**TASK TO COMPLETE:** Copy the lines of the data below exactly, starting at the first and stopping after the line that contains "return col, st"; include no pictures.
Start of PROVIDED MATERIAL
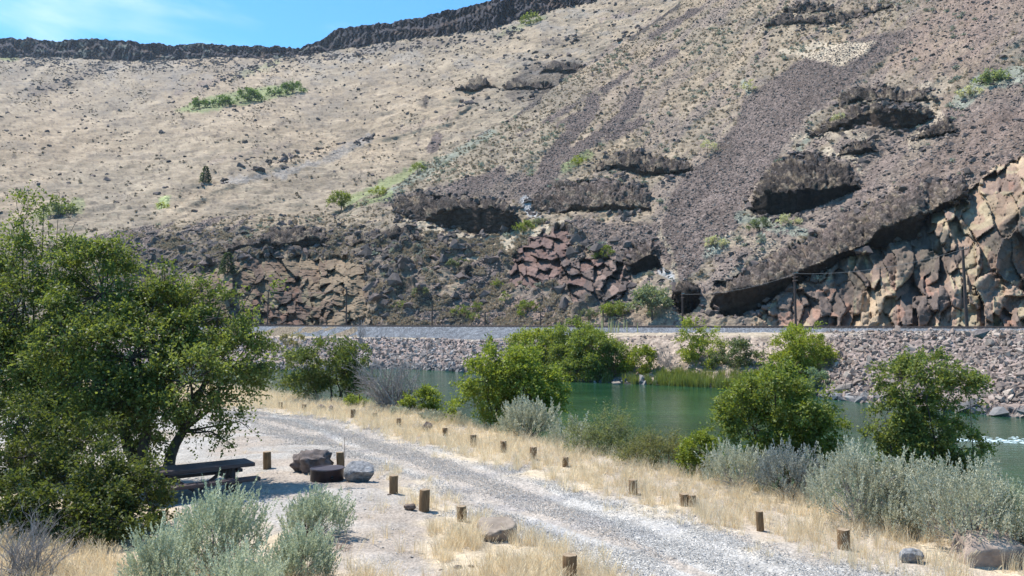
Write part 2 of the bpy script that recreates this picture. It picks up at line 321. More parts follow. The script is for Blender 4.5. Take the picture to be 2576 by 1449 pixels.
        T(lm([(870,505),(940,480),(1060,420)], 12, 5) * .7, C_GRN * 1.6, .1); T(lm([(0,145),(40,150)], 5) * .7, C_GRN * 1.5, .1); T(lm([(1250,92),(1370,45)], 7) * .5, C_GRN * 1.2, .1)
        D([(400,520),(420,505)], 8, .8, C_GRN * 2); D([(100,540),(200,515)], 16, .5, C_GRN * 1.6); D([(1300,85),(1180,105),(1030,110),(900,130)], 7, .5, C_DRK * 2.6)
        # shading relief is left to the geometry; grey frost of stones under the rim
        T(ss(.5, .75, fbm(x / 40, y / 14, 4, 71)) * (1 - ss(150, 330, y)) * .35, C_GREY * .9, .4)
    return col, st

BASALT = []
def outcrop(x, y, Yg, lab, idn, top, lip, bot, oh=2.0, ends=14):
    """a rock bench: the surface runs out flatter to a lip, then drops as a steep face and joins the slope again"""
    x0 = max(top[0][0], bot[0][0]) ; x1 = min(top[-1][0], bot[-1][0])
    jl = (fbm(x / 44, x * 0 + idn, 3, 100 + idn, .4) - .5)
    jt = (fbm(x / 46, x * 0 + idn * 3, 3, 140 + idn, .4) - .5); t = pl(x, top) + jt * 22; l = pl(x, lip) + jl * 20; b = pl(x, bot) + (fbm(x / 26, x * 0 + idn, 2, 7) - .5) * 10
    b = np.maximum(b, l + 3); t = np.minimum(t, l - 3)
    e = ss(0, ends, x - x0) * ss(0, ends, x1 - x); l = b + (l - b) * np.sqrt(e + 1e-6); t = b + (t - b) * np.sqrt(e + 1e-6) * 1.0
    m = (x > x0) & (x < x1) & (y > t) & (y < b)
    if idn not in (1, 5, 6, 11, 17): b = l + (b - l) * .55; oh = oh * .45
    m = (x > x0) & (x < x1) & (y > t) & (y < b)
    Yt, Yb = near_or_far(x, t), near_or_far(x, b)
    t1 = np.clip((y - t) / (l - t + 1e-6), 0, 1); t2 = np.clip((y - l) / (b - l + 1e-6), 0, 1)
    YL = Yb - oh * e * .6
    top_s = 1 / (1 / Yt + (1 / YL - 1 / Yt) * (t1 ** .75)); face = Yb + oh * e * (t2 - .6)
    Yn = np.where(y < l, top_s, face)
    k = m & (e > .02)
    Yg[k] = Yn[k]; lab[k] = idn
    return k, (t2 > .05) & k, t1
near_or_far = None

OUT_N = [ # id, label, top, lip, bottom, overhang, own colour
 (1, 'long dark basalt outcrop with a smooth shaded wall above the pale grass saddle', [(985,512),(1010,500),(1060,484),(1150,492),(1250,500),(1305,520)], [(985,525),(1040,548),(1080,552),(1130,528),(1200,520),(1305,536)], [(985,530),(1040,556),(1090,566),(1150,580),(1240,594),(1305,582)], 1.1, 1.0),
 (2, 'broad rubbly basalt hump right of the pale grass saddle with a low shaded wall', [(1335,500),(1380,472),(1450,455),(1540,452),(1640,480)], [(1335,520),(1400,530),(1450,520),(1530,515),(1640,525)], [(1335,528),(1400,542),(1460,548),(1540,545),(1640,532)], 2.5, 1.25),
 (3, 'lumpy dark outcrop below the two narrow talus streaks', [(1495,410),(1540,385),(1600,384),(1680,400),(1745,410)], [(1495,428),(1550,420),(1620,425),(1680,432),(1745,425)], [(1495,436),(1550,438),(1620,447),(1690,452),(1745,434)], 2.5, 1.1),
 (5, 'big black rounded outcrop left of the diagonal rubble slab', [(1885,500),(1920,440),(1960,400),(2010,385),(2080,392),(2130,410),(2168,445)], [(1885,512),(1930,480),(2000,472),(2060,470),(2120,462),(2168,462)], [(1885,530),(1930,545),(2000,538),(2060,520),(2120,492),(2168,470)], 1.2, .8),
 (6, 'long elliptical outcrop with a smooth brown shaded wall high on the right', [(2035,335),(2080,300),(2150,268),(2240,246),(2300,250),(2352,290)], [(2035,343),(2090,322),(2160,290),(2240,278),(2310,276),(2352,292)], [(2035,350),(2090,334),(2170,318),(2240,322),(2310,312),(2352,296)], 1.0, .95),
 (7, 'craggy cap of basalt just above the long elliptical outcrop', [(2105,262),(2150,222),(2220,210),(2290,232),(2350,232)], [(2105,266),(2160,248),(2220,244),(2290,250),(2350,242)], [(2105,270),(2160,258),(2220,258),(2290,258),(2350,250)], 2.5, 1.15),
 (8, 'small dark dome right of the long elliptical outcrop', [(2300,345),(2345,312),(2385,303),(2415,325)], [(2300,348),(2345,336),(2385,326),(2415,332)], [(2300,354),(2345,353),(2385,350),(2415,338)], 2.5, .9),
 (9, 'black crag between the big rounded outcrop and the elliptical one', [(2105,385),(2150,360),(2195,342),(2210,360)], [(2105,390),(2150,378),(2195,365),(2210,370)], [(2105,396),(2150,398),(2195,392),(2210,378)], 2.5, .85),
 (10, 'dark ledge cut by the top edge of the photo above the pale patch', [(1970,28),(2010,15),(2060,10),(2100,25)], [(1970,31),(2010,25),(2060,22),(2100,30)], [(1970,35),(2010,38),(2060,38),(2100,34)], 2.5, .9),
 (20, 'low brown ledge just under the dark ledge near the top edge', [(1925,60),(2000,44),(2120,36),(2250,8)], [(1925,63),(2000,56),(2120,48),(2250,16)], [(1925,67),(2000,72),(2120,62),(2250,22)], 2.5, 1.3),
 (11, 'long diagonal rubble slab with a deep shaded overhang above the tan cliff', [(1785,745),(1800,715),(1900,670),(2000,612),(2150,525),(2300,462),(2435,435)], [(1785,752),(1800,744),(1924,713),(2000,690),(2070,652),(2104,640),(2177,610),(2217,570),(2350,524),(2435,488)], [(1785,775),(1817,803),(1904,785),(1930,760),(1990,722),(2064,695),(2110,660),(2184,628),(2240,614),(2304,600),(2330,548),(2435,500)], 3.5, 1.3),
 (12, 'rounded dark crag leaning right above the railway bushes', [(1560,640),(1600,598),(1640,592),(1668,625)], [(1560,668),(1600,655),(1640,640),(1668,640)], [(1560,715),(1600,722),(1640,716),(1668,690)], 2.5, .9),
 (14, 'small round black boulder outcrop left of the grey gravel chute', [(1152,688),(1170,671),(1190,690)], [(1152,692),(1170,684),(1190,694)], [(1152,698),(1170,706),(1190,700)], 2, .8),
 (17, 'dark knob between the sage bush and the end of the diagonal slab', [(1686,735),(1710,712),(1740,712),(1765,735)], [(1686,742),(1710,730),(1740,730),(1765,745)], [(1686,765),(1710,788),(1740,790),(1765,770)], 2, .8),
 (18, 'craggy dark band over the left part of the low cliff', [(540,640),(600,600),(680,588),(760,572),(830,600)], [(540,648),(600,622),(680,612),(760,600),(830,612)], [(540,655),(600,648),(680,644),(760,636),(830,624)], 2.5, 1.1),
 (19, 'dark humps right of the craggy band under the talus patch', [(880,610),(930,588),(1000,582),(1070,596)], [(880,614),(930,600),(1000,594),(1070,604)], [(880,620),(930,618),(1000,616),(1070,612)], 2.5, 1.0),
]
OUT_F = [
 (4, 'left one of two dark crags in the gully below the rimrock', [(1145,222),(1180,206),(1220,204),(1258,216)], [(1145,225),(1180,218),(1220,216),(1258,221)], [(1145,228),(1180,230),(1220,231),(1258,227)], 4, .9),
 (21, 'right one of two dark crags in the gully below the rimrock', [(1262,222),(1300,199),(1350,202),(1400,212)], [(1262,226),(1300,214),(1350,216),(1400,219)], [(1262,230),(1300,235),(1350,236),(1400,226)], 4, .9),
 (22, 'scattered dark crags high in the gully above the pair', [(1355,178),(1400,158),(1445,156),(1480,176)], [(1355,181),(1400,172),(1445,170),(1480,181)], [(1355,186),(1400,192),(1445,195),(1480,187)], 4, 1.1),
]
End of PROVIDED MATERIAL
**SOLUTION FOR THIS EXERCISE:**
Write part 2 of the bpy script that recreates this picture. It picks up at line 321. More parts follow. The script is for Blender 4.5. Take the picture to be 2576 by 1449 pixels.
        T(lm([(870,505),(940,480),(1060,420)], 12, 5) * .7, C_GRN * 1.6, .1); T(lm([(0,145),(40,150)], 5) * .7, C_GRN * 1.5, .1); T(lm([(1250,92),(1370,45)], 7) * .5, C_GRN * 1.2, .1)
        D([(400,520),(420,505)], 8, .8, C_GRN * 2); D([(100,540),(200,515)], 16, .5, C_GRN * 1.6); D([(1300,85),(1180,105),(1030,110),(900,130)], 7, .5, C_DRK * 2.6)
        # shading relief is left to the geometry; grey frost of stones under the rim
        T(ss(.5, .75, fbm(x / 40, y / 14, 4, 71)) * (1 - ss(150, 330, y)) * .35, C_GREY * .9, .4)
    return col, st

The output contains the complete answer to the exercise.